Cultura e família pelos olhos de Wayne Wang

17.10.2008, às 12H00.
Atualizada em 20.11.2016, ÀS 21H00

Uma pesquisa rápida e superficial sobre Wayne Wang pode fazer a maioria torcer o nariz imediatamente, já que em 2003 ele cometeu o bobo Encontro de Amor. Mas o diretor chinês merece um olhar muito mais interessado, que vá além da comédia romântica que enterrou sua carreira mainstream.

mil anos de orações

mil anos de orações

Wang, afinal, é um ótimo diretor de atores e seu crédito é altíssimo, já que são dele os dois ótimos filmes-de-cigarro Cortina de Fumaça e Sem Fôlego (ambos de 1995) e o aclamado O Clube da Felicidade e da Sorte (The Joy Luck Club, 1993). Esse último, aliás, divide alguns temas com seu novo filme, Mil Anos de Orações (A Thousand Years Of Good Prayers, 2007).

O novo trabalho é também o mais sensível e maduro da Wang. De cara, a primeira cena já nos prepara para tanto: nela vemos malas caindo, uma a uma, na esteira rolante de um aeroporto nos Estados Unidos. Qualquer pessoa que já tenha viajado alguma vez na vida sabe a importância desse momento - é seu primeiro contato com uma nova cultura e pode ser ótimo (sua mala chega) ou um verdadeiro pesadelo (a bagagem extraviou). Por sorte, a mala do Sr. Chi (Henry O) está ali e, com a ajuda da filha (Faye Yu) que ele não via há vários anos, ele pode entrar tranquilo nos Estados Unidos, vindo da China. "Vim para ver o país em que você vive feliz", explica.

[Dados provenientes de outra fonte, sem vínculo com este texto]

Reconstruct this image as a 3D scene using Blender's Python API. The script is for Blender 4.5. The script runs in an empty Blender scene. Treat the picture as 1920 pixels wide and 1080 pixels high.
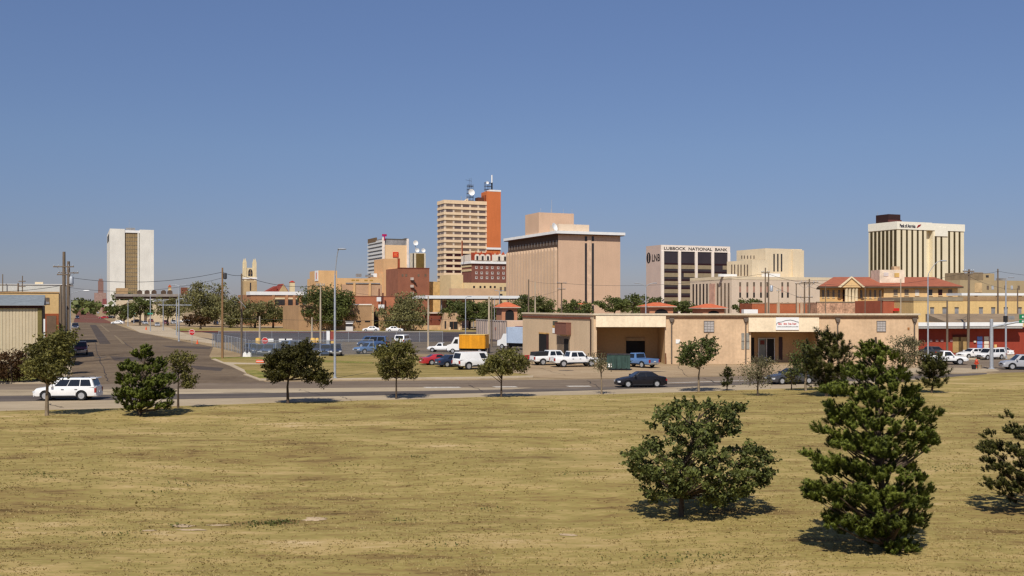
import bpy, bmesh, math, random
import numpy as np
from mathutils import Vector, Matrix, noise
R = math.radians
random.seed(7); rng = np.random.default_rng(11)
scene = bpy.context.scene
col = scene.collection
# ---------------------------------------------------------------- camera: level, 7.5 m up, looking along +Y
F, CX, HOR, H = 1900.0, 960.0, 570.0, 7.5
cam = bpy.data.cameras.new('camera'); camo = bpy.data.objects.new('camera', cam); col.objects.link(camo)
cam.sensor_width = 36; cam.lens = 36 * F / 1920; cam.shift_y = (HOR - 540) / 1920
cam.clip_start = 0.5; cam.clip_end = 30000
camo.location = (0, 0, H); camo.rotation_euler = (R(90), 0, 0)
scene.camera = camo

def X(px, D): return (px - CX) * D / F
def Z(py, D): return H + (HOR - py) * D / F
def DG(py): return H * F / (py - HOR)
def G(px, py):
    D = DG(py); return (X(px, D), D)

# ---------------------------------------------------------------- materials
def lin(c):
    c = c / 255.0
    return c / 12.92 if c <= 0.04045 else ((c + 0.055) / 1.055) ** 2.4
def A(r, g, b, k=0.95):
    return tuple(min(0.86, lin(v) * k) for v in (r, g, b))
MATS = {}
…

Imediatamente, porém, nota-se certo desconforto entre pai e filha. A tensão é desenvolvida nos silêncios do jantar, na maneira como ela levanta-se correndo da mesa para atender ao telefone, na ligação que ela não faz para avisar que chegará mais tarde... E cabe ao velhinho, engenheiro de foguetes aposentado, ex-membro do partido comunista, passar o tempo como pode, lutando com o aparelho de CD, vasculhando as gavetas, cozinhando, passeando no parque. É no espaço verde, aliás, onde ele conhece uma senhora iraquiana. Ele mal fala inglês, ela quase que só fala farsi, mas a comunicação é imediata e profunda. Dessas conversas ele tira coragem para discutir sua relação com a filha... e entender as razões da infelicidade dela.

A belíssima fotografia de Patrick Lindenmaier cuida para que cada momento tenha atrativos suficientes para manter a atenção - seja na meia-luz da sala da filha ou no bem iluminado parque. E a tensão familiar é tão bem construída que, aos poucos, naturalmente, vamos entendendo as raízes do problema e dividindo as angústias de pai e filha - buscando, como eles, a difícil reaproximação.

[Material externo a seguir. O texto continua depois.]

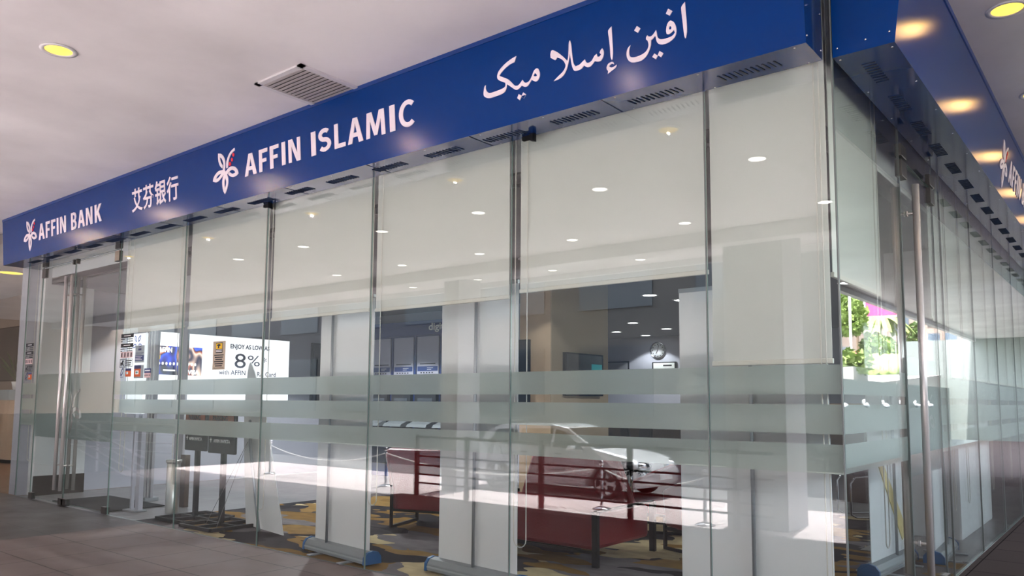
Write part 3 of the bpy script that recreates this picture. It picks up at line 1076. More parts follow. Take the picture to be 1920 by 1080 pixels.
for y0, y1, zb, lab in SBL:
    t = thing('roller_blind', lab, 'blind', group='roller blinds of the side front')
    MB().box(-.112, -.108, y0, y1, zb + .03, 4.2).build('fabric', 'blind', t)
    MB().box(-.122, -.098, y0 - .005, y1 + .005, zb, zb + .032).build('bottom_rail', 'blind_rail', t, .004)
    MB().tube([(-.12, y0, 4.22), (-.12, y1, 4.22)], .03, 12).build('roller_tube', 'alu', t)
    for yb in (y0 + .01, y1 - .03):
        MB().box(-.24, -.03, yb, yb + .02, 4.2, ZC).build('bracket', 'alu', t)
    chain_loop('bead_chain', -.09, y1 - .1, 4.2, .55, .1, t, 1)
t = thing('bead_chain', 'thin looped blind chain hanging beside the double doors', 'chain', (0, 0, 0))
chain_loop('loop', -12.0, .06, 4.2, .62, .16, t)


# ---------------------------------------------------------------- stickers on the glass (outer face)
def flat(name, x0, x1, z0, z1, m, parent=None, y=-.0015, t=.0012):
    return MB().box(x0, x1, y - t, y, z0, z1).build(name, m, parent)


def glass_text(body, x0, z0, size, m, parent, width=None, y=-.0035, name='lettering'):
    return text(name, body, size, frame((x0, y, z0), (1, 0, 0), (0, 0, 1)), m, parent, .0008, width=width)


def hours(name, x0, w, ztop, label):
    t = thing(name, label, 'sticker')
    for z in (ztop, ztop - .125):
        flat('header_bar', x0, x0 + w, z - .05, z, 'ink', t)
        flat('text_line', x0 + w * .24, x0 + w * .76, z - .03, z - .02, 'paper', t, -.0028)
        for k in range(2):
            for a, b in ((.0, .28), (.5, .95)):
                if k == 1 and b < .3:
                    b = .12
                flat('text_line', x0 + w * a, x0 + w * b, z - .075 - k * .028, z - .064 - k * .028, 'ink', t)
    return t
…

Wang, adaptando o romance de Li Yiyun, realiza assim um drama meticuloso, introspectivo, com ritmo lento mas cuidadoso, sem perder o interesse em momento algum. As diferenças (e semelhanças) entre China e Estados Unidos são exploradas com sutileza emocionante. Do fato do Sr. Chi atravessar o globo carregando sua wok para cozinhar, à insistência da filha em soltar frases em inglês durante as discussões ("quando se fala outra língua se é outra pessoa, é mais fácil expressar seus sentimentos"), à busca do frágil senhor por um lugar no mundo, ao hilário paralelo entre as profecias de Joseph Smith e os escritos de Marx e Engels... Mil Anos de Orações é um filme terno, modesto e inesquecível.